The man that JJV lauds in his RIP was classified as a terrorist by JJV icons Ronald Reagan andMargaret Thatcher, and it took an act of Congress to get Bush to take Mandela OFF of the list in 2008. Even Condi Rice thought that was embarrassing.
"I believe that it is a good thing the lager held..."
Two sentences later:
"Zulu and other tribes, Indian 'coloreds', Boer and English all live in the modern South Africa without war, expropriation or mass slaughter. After 50 years of apartheid that is a miracle."
Assuming the "lager" is apartheid (as always I await further enlightenment), I interpret those two sentences to say that war, expropriation and mass slaughter following a half-century of sustained, vicious instiutional racism were preferable to Communist rule. Thank God for miracles, I suppose.
Yes. It was better than Communist rule. I make zero bones about it.
That is always the assumption - that the only possible alternative is a communist dictatorship. Which had the delightful side effect of driving any possible moderate impulses into the arms of the communists, because for decades it seemed like the side of liberation, or at least the only effective force against racist tyranny. It was a mirage, of course, but when you are standing shoulder to shoulder with racists, thugs and Pinochet then you tell yourself what you need to in order to be able to sleep at night.

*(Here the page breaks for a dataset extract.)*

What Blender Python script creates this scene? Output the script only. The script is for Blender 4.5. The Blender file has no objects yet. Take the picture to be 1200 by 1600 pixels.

Pardon the mixes sentences at the end there. The communists could only be seen as anything hopeful when compared with living under the thumb of apartheid, Pinochet, etc. - THAT was a mirage. It's the story that the only alternative to holding up apartheid was communist dictatorship that is also the comforting lie that enables fellow travelers to sleep at night. Because when Mandela was finally released, oddly, South Africa did NOT turn into a communist gulag.
1980s-vintage American anti-communism is the poorest of lenses through which to view thirty years of another country's history. And, to crib from Nicholas Lemann, I think it is questionable to understand history as a morality play enacted by its leading characters.
Facts are kind of a problem with jjv's post, too, FWIW. Just to pick something easy to verify... paying Mandela the backhanded compliment of "he wasn't a Mugabe" is faultily premised, as we are asked to "compare South Africa, also with a large white minority," to Rhodesia. The white minority in South Africa made up 20% of the total in 1970 (total population then around 25 million). In 1970, the white minority in Rhodesia (now Zimbabwe) stood at 228,000 out of 5 million, or 4%. So, sure, 228,000 people is a "large" group of people in a vague conversational sense, but not exactly a compelling parallel to South Africa's experience.
FYI If you need a local yardstick, African Americans number 13% of the total U.S. population today. Wikipedia tells us that in 1993 we counted 227,000 Old Order Amish living in the U.S. -- is that a "large group" of Mennonites? Clip clop clip clop clip clop...
Rhodesia had a large Ndebele population. Where are they now? The point is those countries advances with White colonialists and retreated and weakened with Marxist tribal Big men. If a Marxist Tribal Big man kills, impoverishes and exiles millions we never hear of it. If a white immigrant commits trespass they call him up in the hague. South Africa was poised for a blood bath. Not only of Boer and English but also of Zulu. It did not happen because the Soviet Union fell and Mandela got to see that and the fate of the rest of Africa.